When the deadly twister struck shortly before 8:30 on the morning of April 6 1936, killing 203 and injuring at least 1,600 more and devastating the central part of town, the workday was well underway at the factory, which caught fire after it was damaged.

Reynolds says his father worked at a butcher shop near the factory and over the years recalled hearing the screams from the workers, most of them women, as they were incinerated. Reynolds says it's a part of the history of the tornado that needs to be remembered in a special way; hence, his idea for a park on the site.

Reynolds say his research shows 40-70 people, perhaps as many as 150, died when the building collapsed and caught fire, trapping them inside.
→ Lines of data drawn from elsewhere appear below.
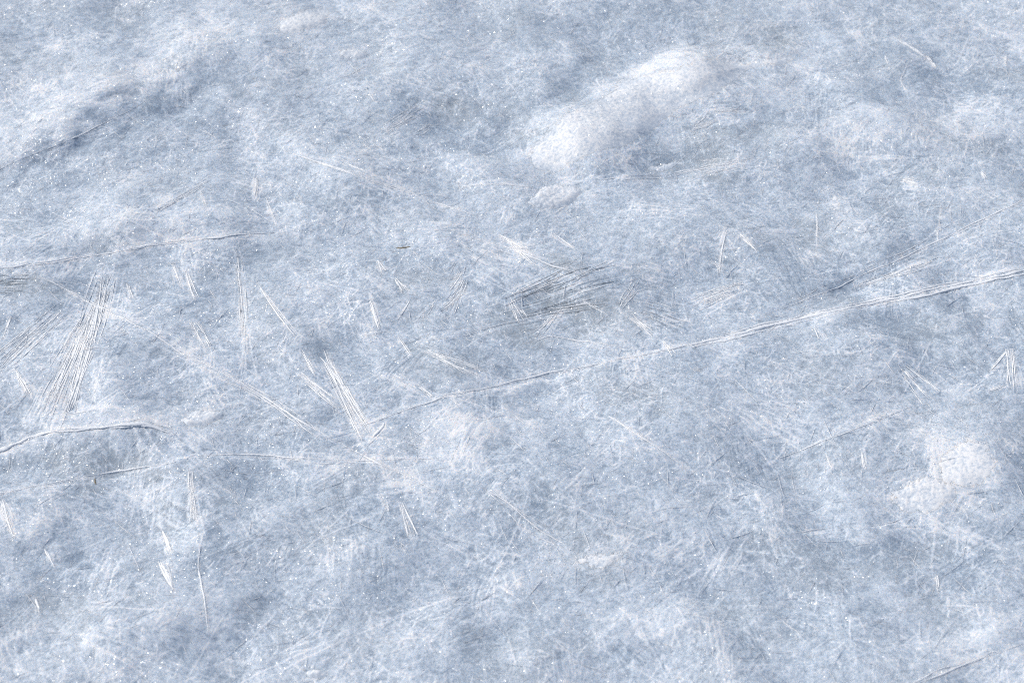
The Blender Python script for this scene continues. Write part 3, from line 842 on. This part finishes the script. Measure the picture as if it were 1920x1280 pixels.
# dark fibre fan: clear grey ice fibres
M_CLEAR = white_material("clear_fibre_ice", (.47, .52, .57), .22, 150, .3, .0002, 0, .6)
for (x0, y0, x1, y1, wd, n, wpx, fan, lab) in FANS:
    x, y, z = at((x0 + x1) / 2, (y0 + y1) / 2)
    root = empty("ice_fibre_fan", (float(x), float(y), float(z)))
    tag(root, lab, "ice fibres", "dark fans of clear ice")
    d = np.array([x1 - x0, y1 - y0], float); L = np.hypot(*d); d /= L
    nr_ = np.array([-d[1], d[0]])
    for k in range(n):
        ln = rng.uniform(.2, .5) * L
        u = rng.uniform(-.5, .5)
        s0 = rng.uniform(0, L - ln)
        a = fan * (u * 2 + rng.standard_normal() * .7)
        dd = d * math.cos(a) + nr_ * math.sin(a)
        p0 = np.array([x0, y0]) + d * s0 + nr_ * u * wd
        V, fc = needle_mesh(p0, p0 + dd * ln, wpx * rng.uniform(.5, 1.1), rng.standard_normal() * ln * .03)
        link_mesh("fibre", V - np.array([x, y, z]), fc, M_NEEDLE if k % 3 == 0 else M_CLEAR, root)


# ------------------------------------------------------------------ snow lying on the ice
def ell(x, y, a, b, tilt=0, n=22):
    c, s = math.cos(R(tilt)), math.sin(R(tilt))
    return [(x + a * math.cos(t) * c + b * math.sin(t) * s, y - a * math.cos(t) * s + b * math.sin(t) * c)
            for t in np.linspace(0, 2 * math.pi, n, endpoint=False)]


SNOW = [
    ("snow_ridge", [(978, 268), (1010, 240), (1050, 212), (1100, 172), (1160, 142), (1230, 118), (1310, 104), (1420, 92), (1520, 96), (1500, 122),
                    (1420, 148), (1360, 176), (1300, 215), (1230, 250), (1160, 285), (1105, 318), (1040, 340), (985, 330)], 6, 54, .3,
     "long curved snow ridge with a sharp upper edge, the largest snow heap", "snow ridge"),
    ("snow_clump", ell(1046, 366, 52, 22, 4), 6, 17, .8, "rounded crumbly snow clump just below the snow ridge", "snow clump"),
    ("snow_patch", ell(1815, 865, 84, 66, -14), 3.4, 56, .9, "bright white granular snow patch near the right edge", "snow patch"),
    ("snow_patch", ell(1740, 925, 60, 30, 6), 2.5, 30, .9, "thin scattered snow patch below left of the bright one", "snow patch"),
    ("snow_clump", ell(560, 45, 52, 26, 24), 4, 26, .8, "sunlit glittering snow clump at the top left", "snow clump"),
    ("snow_patch", ell(1095, 1048, 90, 24, 6), 2.5, 24, .9, "flat snow patch in the lower middle", "snow patch"),
    ("snow_clump", ell(598, 1262, 24, 11, 0), 6, 12, .7, "small bright snow clump at the bottom edge", "snow clump"),
    ("snow_clump", ell(378, 785, 44, 20, 10), 5, 18, .8, "crumbled snow clump at the end of the rope-like ridge", "snow clump"),
    ("snow_clump", ell(700, 628, 24, 10, 10), 4, 12, .7, "glittering snow crumb by the curved needle tuft", "snow clump"),
    ("snow_clump", ell(660, 100, 26, 14, 0), 4, 12, .8, "pale snow clump right of the glittering one at the top", "snow clump"),
    ("snow_clump", ell(1250, 312, 44, 10, 10), 3, 13, .8, "narrow snow crumb on the wavy line right of the round clump", "snow clump"),
    ("snow_patch", ell(1562, 372, 28, 32, 20), 2.5, 24, .9, "steep frost bank in the right half", "snow patch"),
]
n_s1 = noise(.3, .09, .6); n_s2 = noise(.020, .0045, .2); n_s3 = noise(.008, .0030, 0)



def s3_(x, y):
    return samp(n_s3, x, y)


def poly_dist(poly, x, y):
    p = np.array(poly, float)
    best = np.full(x.shape, 1e9); ins = np.zeros(x.shape, bool)
    for i in range(len(p)):
        a, b = p[i], p[(i + 1) % len(p)]
        d = b - a
        t = np.clip(((x - a[0]) * d[0] + (y - a[1]) * d[1]) / (d @ d + 1e-9), 0, 1)
        best = np.minimum(best, np.hypot(x - a[0] - t * d[0], y - a[1] - t * d[1]))
        c = ((a[1] > y) != (b[1] > y)) & (x < (b[0] - a[0]) * (y - a[1]) / (b[1] - a[1] + 1e-12) + a[0])
        ins ^= c
    return np.where(ins, best, -best)


for (nm, poly, hmm, soft, rag, lab, cat) in SNOW:
    p = np.array(poly)
    X, Y, _ = at(p[:, 0], p[:, 1])
    m = .05
    ax = np.arange(X.min() - m, X.max() + m, .0020); ay = np.arange(Y.min() - m, Y.max() + m, .0026)
    AX, AY = np.meshgrid(ax, ay)
    hz = samp(H, AX, AY)
    qx, qy = proj(AX, AY, samp(Hs, AX, AY))
    s1 = samp(n_s1, AX, AY); s2 = samp(n_s2, AX, AY)
    wob = min(7, .3 * soft) * rag
    d = poly_dist(poly, qx + samp(warp1, AX, AY) * wob + s2 * 1.5, qy + samp(warp2, AX, AY) * wob * .7 + s3_(AX, AY) * 1.2)
    s3 = samp(n_s3, AX, AY)
    prof = np.clip((d + s1 * soft * rag * .2 + s2 * soft * rag * .12) / soft, -1, 1)
    lump = np.where(prof > 0, smooth(prof), prof)
    top = samp(Hs, AX, AY) * .6 + hz * .4
    sm = np.clip((d + s1 * soft * rag * .2) / soft, -1, 1)
    z = top - .0009 + hmm * .0008 * np.where(sm > 0, smooth(sm), sm * .6) * (1 + .10 * s1) + (s2 * .00022 + s3 * .00020) * (.6 + .4 * rag) * np.clip(1.2 - soft / 90, .45, 1)
    keep = prof > -.25
    nr_, nc_ = AX.shape
    ix = np.arange(nr_ * nc_).reshape(nr_, nc_)
    kq = keep[:-1, :-1] & keep[1:, :-1] & keep[:-1, 1:] & keep[1:, 1:]
    fc = np.stack([ix[:-1, :-1], ix[:-1, 1:], ix[1:, 1:], ix[1:, :-1]], -1)[kq]
    # one heap, one piece: keep the largest connected patch
    lab_ = np.where(kq, np.arange(kq.size).reshape(kq.shape), -1)
    while True:
        p_ = np.pad(lab_, 1, constant_values=-1)
        m_ = np.maximum.reduce([p_[1:-1, 1:-1], p_[:-2, 1:-1], p_[2:, 1:-1], p_[1:-1, :-2], p_[1:-1, 2:]])
        new = np.where(kq, m_, -1)
        if (new == lab_).all():
            break
        lab_ = new
    ids, cnt = np.unique(lab_[kq], return_counts=True)
    fc = fc[lab_[kq] == ids[cnt.argmax()]]
    used = np.unique(fc); remap = np.zeros(nr_ * nc_, np.int64); remap[used] = np.arange(len(used))
    V = np.stack([AX, AY, z], -1).reshape(-1, 3)[used]
    o = link_mesh(nm, V, remap[fc], M_SNOW)
    bl = smooth(sm * 1.15 + .10)
    fr_ = samp(FR, AX, AY) * (1 - bl) + ((.82 if nm == 'snow_ridge' else .88) + .20 * s3 + .14 * s2 + .5 * (samp(FR, AX, AY) - .6)) * bl
    for an, arr in (("frost", fr_), ("clear", samp(CL, AX, AY) * (1 - bl))):
        q = o.data.attributes.new(an, 'FLOAT', 'POINT')
        q.data.foreach_set("value", np.clip(arr, 0, 1.15).ravel()[used].astype(np.float32))
    tag(o, lab, cat, "snow lying on the ice")

# ------------------------------------------------------------------ specks of plants frozen in
STALKS = [(742, 465, 770, 462, 3.4, "short olive brown plant scrap frozen in above the grey pool"),
          (178, 896, 180, 908, 2.4, "tiny dark stalk standing by the thin seam of the grey hollow")]
for (x0, y0, x1, y1, w, lab) in STALKS:
    V, fc = needle_mesh((x0, y0), (x1, y1), w, 1)
    o = link_mesh("plant_stalk", V, fc, M_STALK)
    tag(o, lab, "plant stalk", "plant scraps in the ice")


# ------------------------------------------------------------------ frost fibres and glinting grains over the whole sheet
def fibre_cloud(n, lmin=.006, lmax=.030, wmin=.0005, wmax=.0011, sp=.7):
    x = rng.uniform(-1.45, 1.45, n); y = rng.uniform(1.35, 4.2, n)
    an = flow_angle(x, y) + rng.standard_normal(n) * sp
    L = rng.uniform(lmin, lmax, n) * rng.uniform(.5, 1, n)
    w = rng.uniform(wmin, wmax, n)
    tl = rng.standard_normal(n) * .16
    m = 3
    t = np.array([-.5, 0, .5])
    X = x[:, None] + np.cos(an)[:, None] * L[:, None] * t; Y = y[:, None] + np.sin(an)[:, None] * L[:, None] * t
    Z = samp(H, X, Y)
    Z = np.maximum(Z, Z.mean(1, keepdims=True) * .5 + Z * .5) + np.maximum(0, tl[:, None] * L[:, None] * (t + .5)) * .25
    ww = w[:, None] * np.array([.25, 1, .15])
    sx = -np.sin(an)[:, None]; sy = np.cos(an)[:, None]
    V = np.zeros((n, m, 3, 3))
    for k, (a, b) in enumerate(((-.5, -.15), (.5, -.15), (0, .16))):
        V[:, :, k, 0] = X + sx * ww * a; V[:, :, k, 1] = Y + sy * ww * a; V[:, :, k, 2] = Z + ww * b
    base = (np.arange(n) * 9)[:, None]
    fc = []
    for s in range(m - 1):
        for k in range(3):
            k2 = (k + 1) % 3
            fc.append(base + np.array([[s * 3 + k, s * 3 + k2, (s + 1) * 3 + k2, (s + 1) * 3 + k]]))
    return V.reshape(-1, 3), np.concatenate(fc)


V, fc = fibre_cloud(15000)
V2, fc2 = fibre_cloud(5500, .02, .085, .0006, .0014, 1.1)
fc = np.concatenate([fc, fc2 + len(V)]); V = np.concatenate([V, V2])
o = link_mesh("frost_fibres", V, fc, M_FROST, smooth_shade=False)
o["kind"] = "stuff"; o["label"] = "fine white frost fibres covering the ice"; o["category"] = "frost"


def grain_cloud(n):
    x = rng.uniform(-1.45, 1.45, n); y = rng.uniform(1.35, 4.2, n)
    k = 0
    for (qx, qy, sp, m) in ((560, 45, 34, 260), (30, 90, 30, 120), (1815, 860, 60, 520), (1730, 920, 40, 160), (598, 1262, 16, 60), (68, 1135, 10, 30), (690, 632, 16, 90),
                            (1095, 1048, 50, 220), (1860, 30, 40, 120), (1050, 70, 50, 120), (1240, 20, 30, 60), (380, 785, 26, 90), (1046, 362, 30, 130), (315, 1060, 12, 40), (760, 975, 14, 40)):
        x[k:k + m], y[k:k + m] = on_plane(qx + sp * rng.standard_normal(m), qy + sp * .6 * rng.standard_normal(m))
        k += m
    f = samp(FR, x, y)
    keep = (rng.random(n) < .25 + .75 * f) | (np.arange(n) < k)
    x, y = x[keep], y[keep]
    n = len(x)
    s = .0003 + .0010 * rng.random(n) ** 5
    base = np.array([[1, 0, 0], [0, 1, 0], [-1, 0, 0], [0, -1, 0], [0, 0, 1.2], [0, 0, -1.2]], float)
    q = rng.standard_normal((n, 4)); q /= np.linalg.norm(q, axis=1)[:, None]
    w_, a, b, c = q.T
    M = np.stack([1 - 2 * (b * b + c * c), 2 * (a * b - c * w_), 2 * (a * c + b * w_), 2 * (a * b + c * w_), 1 - 2 * (a * a + c * c), 2 * (b * c - a * w_),
                  2 * (a * c - b * w_), 2 * (b * c + a * w_), 1 - 2 * (a * a + b * b)], -1).reshape(n, 3, 3)
    V = np.einsum('nij,kj->nki', M, base) * s[:, None, None]
    V += np.stack([x, y, samp(H, x, y) + s * .15], -1)[:, None, :]
    tri = np.array([[0, 1, 4], [1, 2, 4], [2, 3, 4], [3, 0, 4], [1, 0, 5], [2, 1, 5], [3, 2, 5], [0, 3, 5]])
    return V.reshape(-1, 3), (np.arange(n)[:, None, None] * 6 + tri[None]).reshape(-1, 3)


V, fc = grain_cloud(17000)
o = link_mesh("frost_grains", V, fc, M_GRAIN, smooth_shade=False)
o["kind"] = "stuff"; o["label"] = "glinting frost grains strewn over the ice"; o["category"] = "frost"
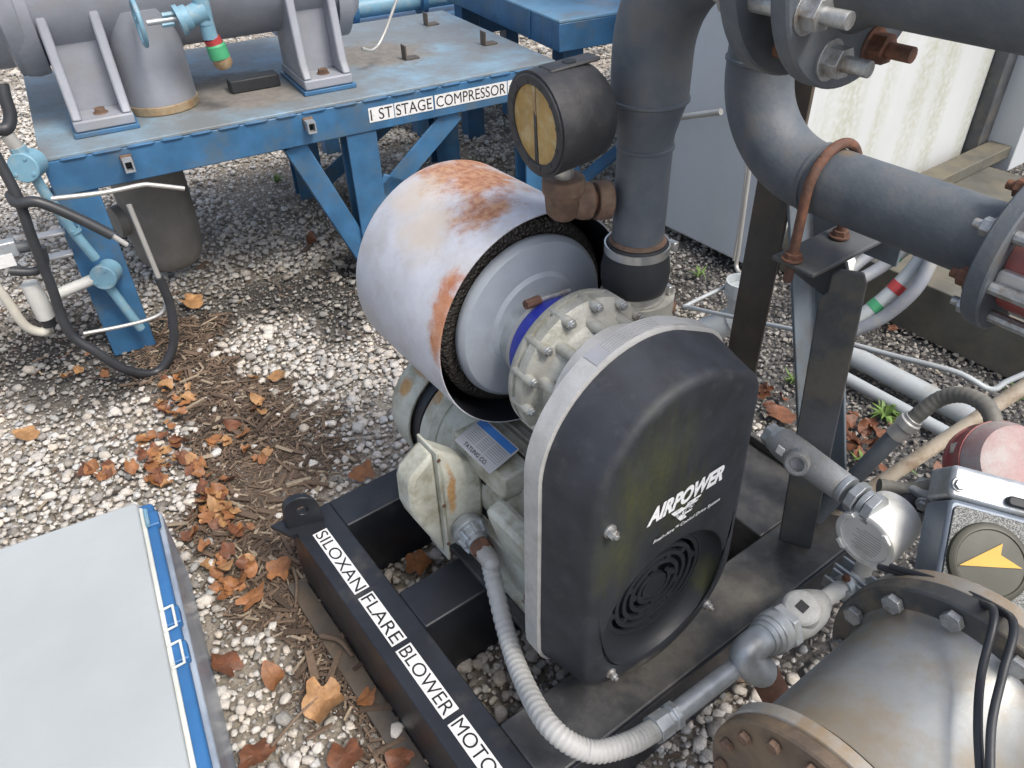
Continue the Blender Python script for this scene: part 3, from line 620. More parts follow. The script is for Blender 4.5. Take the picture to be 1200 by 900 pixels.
flange(dp, SF, (FL1-.013, PB, ZC), AX, .150, .026, 'pipe_grey', 8, .13)
f2 = thing('upper_flanged_pipe', 'large dark grey horizontal pipe with bolted flange crossing the top right corner', 'pipe', (1.1, PB, ZC-.09), fr=SF)
flange(f2, SF, (FL2-.013, PB, ZC), AX, .150, .026, 'pipe_grey', 8, .13)
MB(SF).lathe((FL2+.013, PB, ZC), AX, [(0, .085), (.012, .078), (.03, .070), (.9, .070)], 48).build('pipe_run', 'pipe_grey', f2)
MB(SF).lathe((FL1+.0135, PB, ZC), AX, [(0, .085), (FL2-FL1-.027, .085)], 40).build('gasket', 'steel_brown', f2)
for k in range(8):
    t = math.radians(22.5+45*k); u = np.array((0, math.cos(t), math.sin(t))); p = np.array((0, PB, ZC))+u*.117
    nut_m = 'galv_bolt' if k % 3 else 'rusty'
    bolt(f2, SF, p+np.array((FL2+.0135, 0, 0)), AX, .017, .022, nut_m if k != 6 else 'rusty', stud=.032)
    bolt(f2, SF, p+np.array((FL1-.0135, 0, 0)), (-1, 0, 0), .017, .018, 'galv_bolt', stud=.012)
    MB(SF).cyl(p+np.array((FL1+.013, 0, 0)), p+np.array((FL2-.013, 0, 0)), .0125, 12).build('stud_bolt', 'rusty' if k % 2 else 'galv_bolt', f2)
# ---------------------------------------------------------------- gauge
pc = SF((PA, PB, 1.015))
gz = np.array(aty(660, 236, pc[1]-.035))
rf = thing('rusty_pipe_fitting', 'rusty brown pipe elbow and nipple carrying the round gauge', 'pipe fitting', gz)
dn = pc-gz; dn[2] *= .6; dn /= np.linalg.norm(dn); L_ = np.linalg.norm(pc-gz)
MB().cyl(gz, gz+dn*(L_-.06), .0195, 20).build('nipple', 'rusty', rf)
MB().cyl(gz+dn*(L_-.09), gz+dn*(L_-.062), .034, 24).build('coupling_boss', 'rust_brown', rf, bevel=.003)
MB().lathe(gz-dn*.002, dn, [(.02, .029), (.035, .033), (.05, .033), (.053, .029)], 24).build('elbow_collar', 'rust_brown', rf, bevel=.002)
MB().lathe(gz+(0, 0, -.03), ZX, [(0, .020), (.012, .030), (.045, .033), (.05, .037), (.072, .037), (.075, .034)], 24).build('elbow_body', 'rust_brown', rf, bevel=.001)
ga = thing('pressure_gauge', 'weathered round black gauge with yellowed dial and split centre line', 'gauge', gz+(0, 0, .045))
gd = np.array((-.86, -.51, -.04)); gd /= np.linalg.norm(gd)
GC = np.array(aty(627, 147, gz[1]-.07))                 # centre of the front face
GR = .076; GL = .112
MB().lathe(GC-gd*GL, gd, [(0, GR*.80), (.01, GR*.93), (.03, GR*1.0), (GL-.012, GR*1.06), (GL, GR*1.06), (GL, GR*.93), (GL-.012, GR*.90)], 64, caps=True).build('case', 'gauge_black', ga)
MB().ring(GC-gd*.011, gd, GR*.80, GR*1.0, .014, 64).build('bezel', 'gauge_black', ga, bevel=.002)
MB().lathe(GC-gd*.013, gd, [(0, GR*.82), (.010, GR*.82), (.0115, GR*.80)], 64).build('dial_window', 'amber_dial', ga)
gu = np.cross(ZX, gd); gu /= np.linalg.norm(gu); gv = np.cross(gd, gu)
MB().prism([(-.0045, -.065), (.0045, -.065), (.003, .015), (-.003, .022)], GC-gd*.0012, gu, gv, gd*.0012).build('dial_pointer', 'gauge_black', ga)
MB().prism([(-.003, .022), (.003, .015), (.002, .064), (-.003, .064)], GC-gd*.0012, gu, gv, gd*.001).build('dial_line', 'tan_ring', ga)
for k in range(12):
    t = 2*math.pi*k/12+.2; p = GC+GR*.86*(math.cos(t)*gu+math.sin(t)*gv)
    MB().lathe(p, gd, [(0, .004), (.004, .0035)], 8).build('bezel_screw', 'gauge_black', ga)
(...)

It as the worst loss of life in a building fire resulting from a tornado in the country's history.

"For whatever reason, little notice was, or has been since, given his horrific conflagration," he said. "No monument has ever been erected on the site. Few (people) have ever taken notice. To Gainesvillians today, it is as if it never happened."

Reynolds's proposal calls for a landscaped "green space" park with decorated, paved pedestrian sidewalks "reminiscent" of Gainesville as a "crossroads town," where two Indian trails intersected.

"Adding to its historic location, (it) is directly across Jesse Jewell Parkway from the spring (Mule Camp Spring) that caused Gainesville to be founded in this location in 1821," he said.

Reynolds said the only structure in the park would be a pavilion named "The Women's Memorial Pavilion," in honor of the women who died on the site.

"This 5,000-square-foot flower-shaped open structure would be used for such things as winter ice skating, spring and summer garden shows and farmers' marts, fall festivals and a host of other outdoor activities that would bring people into downtown," Reynolds said. "In the center of the park would be a plaza with paving patterns suggesting Gainesville as a port city to Lake Lanier."